The editors have arranged the book into three sections: “Dead Ducks,” which are air forces that were doomed to fail from the start; “Hares,” which are air forces that started strong but lacked staying power to win in the long run; and “Phoenixes,” air forces that started out terribly but rose from the ashes and were ultimately victorious.

The overall quality of writing is very good. Keep in mind that it’s a work with contributions from multiple authors, so everyone brings their own writing style to the table. Nothing strikes the reader as hard to understand or follow smoothly.

Each essay is written by a different author, in some cases are well-known authors in their specific field of study. Most of the 11 essays are excellent, but a few are just good and one or two will make you wonder why they’re even included.

For example, the essay on the Arab air forces is  skimpy on reliable information, and many of the conclusions are questionable.
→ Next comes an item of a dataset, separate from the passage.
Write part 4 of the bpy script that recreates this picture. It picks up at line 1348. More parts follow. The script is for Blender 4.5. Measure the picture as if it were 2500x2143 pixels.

The Saudi Arabian air force is given a positive nudge, even while its performance during the 1991 Gulf War is highly suspect.

The essay on the Russian air forces isn’t so much bad (it’s not) as it is too broad. It covers World War I briefly and covers the Soviet Air Force’s rise, fall and resurgence to aerial supremacy in World War II. A more focused summary could have been more effective (i.e., pick only the one or the other). That, or an individual work on the subject.

Essays on some of the lesser-known air forces are fantastic. The Italian Regia Aeronautica during World War II is covered, and the information is very insightful. We can see how the politics and mismanaged industry kept the Italians years behind where they needed to be technologically.

The essay of the Argentine air force is phenomenal. It’s the only essay in the book that details how air power alone almost won this conflict if not for politics and better-trained British forces. It also covers the skill and endless difficulties the Argentine Air Force had to deal while detailing how it came close to victory.

All and all, this is an extremely interesting read. Some have complained that the essays are too isolated, or that they don’t tie in the lessons from one essay with another, or that it doesn’t cover the whole subject of why air power hasn’t won a war on its own. But this book isn’t a work of air-power theory: It’s, as the title states, Why air forces fail, not why air power in general can fail.

It has its bones of contention, and the reader may not agree with all the findings depending on his or her preference, but that is one of this book’s strengths. Again, it has one or two weak essays, but the quality of the others more than makes up for this.

This is a solid work for anyone wanting to learn why air forces, including those held in high esteem, can fail or have suffered a harsh learning curve. It’s excellent in that it covers multiple histories not usually found together, which is convenient compared to finding multiple larger works.